Fischer's Candidates Matches

Bobby Fischer participated in two Candidates cycles during his career. The first, in 1959, was a learning experience. The second, in 1971, was one of the most devastating individual performances in the history of competitive sport.


1959 Candidates Tournament — The Education

Fischer's first Candidates Tournament took place in Bled/Zagreb/Belgrade, Yugoslavia, in the fall of 1959. He was sixteen years old — easily the youngest player in a field that included Mikhail Tal, Vasily Smyslov, Paul Keres, Tigran Petrosian, and other Soviet elite.

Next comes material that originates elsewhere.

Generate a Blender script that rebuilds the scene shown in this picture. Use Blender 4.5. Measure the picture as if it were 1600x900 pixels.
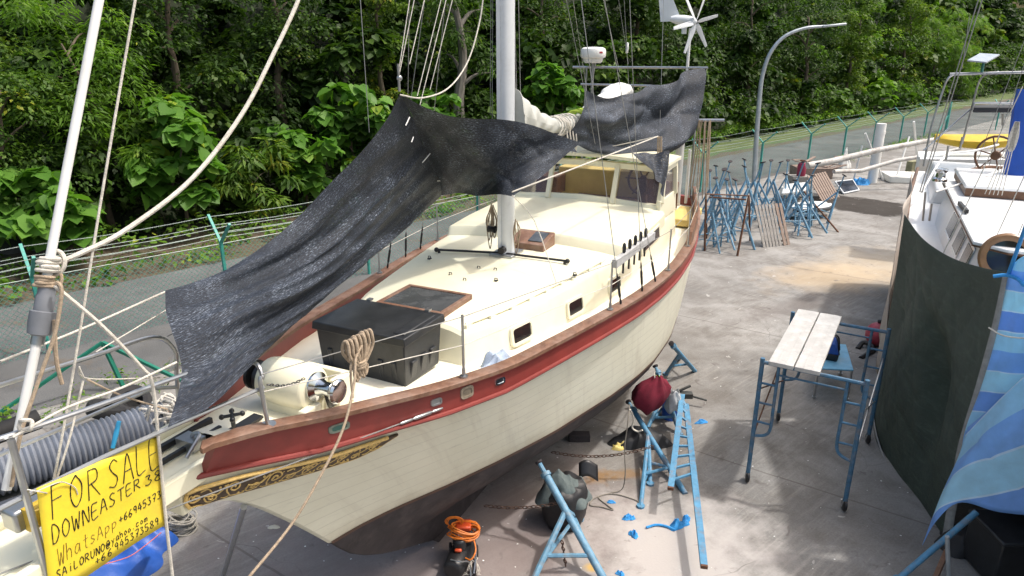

Fischer finished in a tie for fifth through sixth place with 12½ out of 28 — a respectable result for a teenager but far from contention for the world title. Tal won the tournament dominantly and went on to defeat Botvinnik for the World Championship the following year.

The experience was invaluable. Fischer saw firsthand how the Soviet players operated at the highest level — their depth of preparation, their psychological toughness, and, as he came to believe, their willingness to collude against non-Soviet opponents. The lessons he took from the 1959 Candidates informed everything that followed.


1971 Candidates Matches — The Demolition

The 1971 Candidates cycle was the one that shook the chess world to its foundations. FIDE had changed the format from a round-robin tournament to a series of individual knockout matches — a reform partly inspired by Fischer's own complaints about collusion in the old format. The new structure played perfectly to Fischer's strengths as a match player.

Quarterfinal: Fischer 6–0 Taimanov

Fischer's first opponent was Mark Taimanov, a Soviet grandmaster and accomplished concert pianist. The match took place in Vancouver, Canada, in May–June 1971.

The result was a massacre: Fischer won all six games without conceding a single draw. A 6–0 shutout in a Candidates match between top grandmasters was virtually unheard of. Even weak players were expected to scrape together at least a few draws against strong opposition over the course of six or more games.

Taimanov was no weak player — he was a seasoned Soviet grandmaster ranked in the world's top twenty. The completeness of his defeat was so humiliating that Soviet authorities reportedly interrogated him about his performance, stripped his stipend, and restricted his travel abroad.

Fischer's play was characterized by relentless accuracy. There were no wild gambits, no speculative attacks. He simply outplayed Taimanov in every phase of every game — in the opening, the middlegame, and the endgame — with a level of consistency that left no room for hope.

Semifinal: Fischer 6–0 Larsen

Fischer's semifinal opponent was Bent Larsen of Denmark — one of the strongest non-Soviet players in the world and the only player who had beaten Fischer at the Palma de Mallorca Interzonal. Just one year earlier, Larsen had been rated ahead of Fischer and had played first board for the Rest of the World team in the famous USSR vs. Rest of the World match, a decision that had infuriated Fischer.

The result was identical: 6–0. Another complete shutout.

The back-to-back 6–0 results — twelve consecutive wins against two of the world's best players — were without precedent in the history of the World Championship cycle. Robert Byrne captured the chess world's disbelief: "I could grasp the Taimanov match as a kind of curiosity — almost a freak. But now I am at a loss for anything whatever to say."

Final: Fischer 6½–2½ Petrosian

The Candidates final brought Fischer against former World Champion Tigran Petrosian — perhaps the most difficult opponent imaginable. Petrosian was legendary for his defensive genius, his ability to neutralize attacking players, and his uncanny sense of danger. He had held the World Championship for six years by making himself almost impossible to beat.

Fischer won the first game, extending his winning streak to an unprecedented twenty consecutive games against elite opposition. Petrosian stopped the streak by winning Game 2 — a result that was front-page news in the chess world. But Fischer won the match convincingly, 6½–2½, taking four games and drawing five.


The Twenty-Game Streak

Fischer's winning streak across the Interzonal and Candidates — seven straight wins to close Palma de Mallorca, six against Taimanov, six against Larsen, and one against Petrosian — totaled twenty consecutive victories against world-class competition. It remains one of the most remarkable achievements in chess history.

As Garry Kasparov later wrote in My Great Predecessors, no player before or since has demonstrated such overwhelming superiority over the world's best players in a comparable stretch of games.


The Challenger

Fischer emerged from the 1971 Candidates with an Elo rating of 2785 — the highest in the world by a margin of 125 points over Boris Spassky's 2660. The gap between Fischer and the rest of the chess world was the widest ever recorded.

He had earned the right to challenge for the World Championship through the most dominant qualifying performance in history. The path ahead led to Reykjavík.